Scene script records
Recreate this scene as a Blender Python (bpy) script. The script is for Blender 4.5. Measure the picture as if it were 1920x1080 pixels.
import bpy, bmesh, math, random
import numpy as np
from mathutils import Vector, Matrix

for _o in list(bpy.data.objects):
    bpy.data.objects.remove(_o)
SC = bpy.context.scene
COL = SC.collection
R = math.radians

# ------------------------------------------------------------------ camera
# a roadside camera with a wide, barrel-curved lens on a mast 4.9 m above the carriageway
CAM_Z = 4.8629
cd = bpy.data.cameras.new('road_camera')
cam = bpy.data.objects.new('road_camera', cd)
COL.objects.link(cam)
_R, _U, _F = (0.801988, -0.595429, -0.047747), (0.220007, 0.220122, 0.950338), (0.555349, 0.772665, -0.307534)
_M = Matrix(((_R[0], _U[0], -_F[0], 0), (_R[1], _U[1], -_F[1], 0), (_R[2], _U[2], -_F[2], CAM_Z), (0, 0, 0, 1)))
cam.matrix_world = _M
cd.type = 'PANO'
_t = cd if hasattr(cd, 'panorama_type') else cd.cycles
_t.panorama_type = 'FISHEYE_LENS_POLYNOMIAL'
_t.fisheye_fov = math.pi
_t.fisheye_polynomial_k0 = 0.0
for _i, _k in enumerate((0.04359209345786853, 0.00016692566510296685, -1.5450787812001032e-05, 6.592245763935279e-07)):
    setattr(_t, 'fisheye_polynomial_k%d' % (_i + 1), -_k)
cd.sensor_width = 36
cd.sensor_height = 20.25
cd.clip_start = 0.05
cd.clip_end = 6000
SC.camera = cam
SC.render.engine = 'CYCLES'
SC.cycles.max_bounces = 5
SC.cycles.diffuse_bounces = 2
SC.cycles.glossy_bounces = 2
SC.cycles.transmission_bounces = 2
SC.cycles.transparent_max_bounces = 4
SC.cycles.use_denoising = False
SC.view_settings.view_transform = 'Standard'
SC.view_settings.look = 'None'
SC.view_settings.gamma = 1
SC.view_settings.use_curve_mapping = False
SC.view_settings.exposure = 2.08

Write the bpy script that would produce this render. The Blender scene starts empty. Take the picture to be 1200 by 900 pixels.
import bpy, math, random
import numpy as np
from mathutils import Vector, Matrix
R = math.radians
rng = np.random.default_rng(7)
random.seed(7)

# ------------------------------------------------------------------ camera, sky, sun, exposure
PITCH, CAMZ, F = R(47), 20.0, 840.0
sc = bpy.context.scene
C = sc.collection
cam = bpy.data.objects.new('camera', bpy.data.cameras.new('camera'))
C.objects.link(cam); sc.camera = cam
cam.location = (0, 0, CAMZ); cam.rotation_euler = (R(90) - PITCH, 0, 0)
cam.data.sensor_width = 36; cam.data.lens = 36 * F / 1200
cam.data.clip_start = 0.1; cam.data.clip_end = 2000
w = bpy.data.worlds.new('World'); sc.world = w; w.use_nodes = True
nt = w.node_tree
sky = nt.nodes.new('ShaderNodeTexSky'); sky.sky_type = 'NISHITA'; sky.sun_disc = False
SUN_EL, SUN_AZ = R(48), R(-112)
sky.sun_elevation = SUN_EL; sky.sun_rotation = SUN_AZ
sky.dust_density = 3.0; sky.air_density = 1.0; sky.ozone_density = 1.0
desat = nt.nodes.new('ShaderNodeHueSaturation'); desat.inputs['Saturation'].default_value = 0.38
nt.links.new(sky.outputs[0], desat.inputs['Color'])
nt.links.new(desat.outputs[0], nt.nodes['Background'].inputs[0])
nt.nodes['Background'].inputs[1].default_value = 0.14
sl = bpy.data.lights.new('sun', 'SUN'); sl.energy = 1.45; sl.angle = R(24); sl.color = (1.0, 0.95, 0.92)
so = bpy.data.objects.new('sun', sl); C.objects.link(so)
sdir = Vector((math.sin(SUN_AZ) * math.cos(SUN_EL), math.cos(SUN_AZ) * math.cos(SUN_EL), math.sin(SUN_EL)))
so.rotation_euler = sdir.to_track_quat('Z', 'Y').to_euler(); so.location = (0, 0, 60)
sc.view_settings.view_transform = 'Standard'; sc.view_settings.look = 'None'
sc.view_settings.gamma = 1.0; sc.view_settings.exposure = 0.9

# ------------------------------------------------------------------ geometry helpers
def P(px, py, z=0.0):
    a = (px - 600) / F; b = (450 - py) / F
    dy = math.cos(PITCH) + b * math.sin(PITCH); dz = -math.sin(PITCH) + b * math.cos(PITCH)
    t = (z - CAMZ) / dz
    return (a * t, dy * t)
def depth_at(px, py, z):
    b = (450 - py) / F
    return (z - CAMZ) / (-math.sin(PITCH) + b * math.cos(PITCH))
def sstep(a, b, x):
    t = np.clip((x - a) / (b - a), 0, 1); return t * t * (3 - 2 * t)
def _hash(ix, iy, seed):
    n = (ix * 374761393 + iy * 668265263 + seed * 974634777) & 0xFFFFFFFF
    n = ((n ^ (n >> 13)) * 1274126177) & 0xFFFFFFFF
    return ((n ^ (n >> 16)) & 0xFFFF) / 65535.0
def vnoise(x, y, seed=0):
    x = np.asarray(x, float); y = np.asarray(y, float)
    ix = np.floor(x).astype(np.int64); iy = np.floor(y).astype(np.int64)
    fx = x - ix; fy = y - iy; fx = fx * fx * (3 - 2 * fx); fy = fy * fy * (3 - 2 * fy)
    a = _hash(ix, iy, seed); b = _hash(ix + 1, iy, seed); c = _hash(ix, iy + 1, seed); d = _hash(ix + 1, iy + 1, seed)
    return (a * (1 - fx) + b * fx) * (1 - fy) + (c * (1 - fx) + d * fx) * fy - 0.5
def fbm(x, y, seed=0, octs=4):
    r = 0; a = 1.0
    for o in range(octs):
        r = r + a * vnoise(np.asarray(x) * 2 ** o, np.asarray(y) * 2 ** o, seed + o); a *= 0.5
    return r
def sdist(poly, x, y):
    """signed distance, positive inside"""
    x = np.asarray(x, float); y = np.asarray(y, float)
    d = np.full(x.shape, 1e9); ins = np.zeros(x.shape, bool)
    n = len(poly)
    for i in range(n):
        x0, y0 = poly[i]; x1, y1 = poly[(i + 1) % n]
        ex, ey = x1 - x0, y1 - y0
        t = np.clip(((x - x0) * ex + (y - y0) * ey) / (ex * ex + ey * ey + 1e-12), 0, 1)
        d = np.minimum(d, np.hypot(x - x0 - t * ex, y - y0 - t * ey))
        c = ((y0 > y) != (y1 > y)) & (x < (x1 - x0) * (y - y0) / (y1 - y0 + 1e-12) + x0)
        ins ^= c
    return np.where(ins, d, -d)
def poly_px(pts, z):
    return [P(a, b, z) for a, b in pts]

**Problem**
In the listing above, locate the line containing "Write the bpy" and the line containing "sc.view_settings.gamma = 1.0;". Transcribe those two lines and everything between them, exactly as written.

**Answer in full**
Write the bpy script that would produce this render. The Blender scene starts empty. Take the picture to be 1200 by 900 pixels.
import bpy, math, random
import numpy as np
from mathutils import Vector, Matrix
R = math.radians
rng = np.random.default_rng(7)
random.seed(7)

# ------------------------------------------------------------------ camera, sky, sun, exposure
PITCH, CAMZ, F = R(47), 20.0, 840.0
sc = bpy.context.scene
C = sc.collection
cam = bpy.data.objects.new('camera', bpy.data.cameras.new('camera'))
C.objects.link(cam); sc.camera = cam
cam.location = (0, 0, CAMZ); cam.rotation_euler = (R(90) - PITCH, 0, 0)
cam.data.sensor_width = 36; cam.data.lens = 36 * F / 1200
cam.data.clip_start = 0.1; cam.data.clip_end = 2000
w = bpy.data.worlds.new('World'); sc.world = w; w.use_nodes = True
nt = w.node_tree
sky = nt.nodes.new('ShaderNodeTexSky'); sky.sky_type = 'NISHITA'; sky.sun_disc = False
SUN_EL, SUN_AZ = R(48), R(-112)
sky.sun_elevation = SUN_EL; sky.sun_rotation = SUN_AZ
sky.dust_density = 3.0; sky.air_density = 1.0; sky.ozone_density = 1.0
desat = nt.nodes.new('ShaderNodeHueSaturation'); desat.inputs['Saturation'].default_value = 0.38
nt.links.new(sky.outputs[0], desat.inputs['Color'])
nt.links.new(desat.outputs[0], nt.nodes['Background'].inputs[0])
nt.nodes['Background'].inputs[1].default_value = 0.14
sl = bpy.data.lights.new('sun', 'SUN'); sl.energy = 1.45; sl.angle = R(24); sl.color = (1.0, 0.95, 0.92)
so = bpy.data.objects.new('sun', sl); C.objects.link(so)
sdir = Vector((math.sin(SUN_AZ) * math.cos(SUN_EL), math.cos(SUN_AZ) * math.cos(SUN_EL), math.sin(SUN_EL)))
so.rotation_euler = sdir.to_track_quat('Z', 'Y').to_euler(); so.location = (0, 0, 60)
sc.view_settings.view_transform = 'Standard'; sc.view_settings.look = 'None'
sc.view_settings.gamma = 1.0; sc.view_settings.exposure = 0.9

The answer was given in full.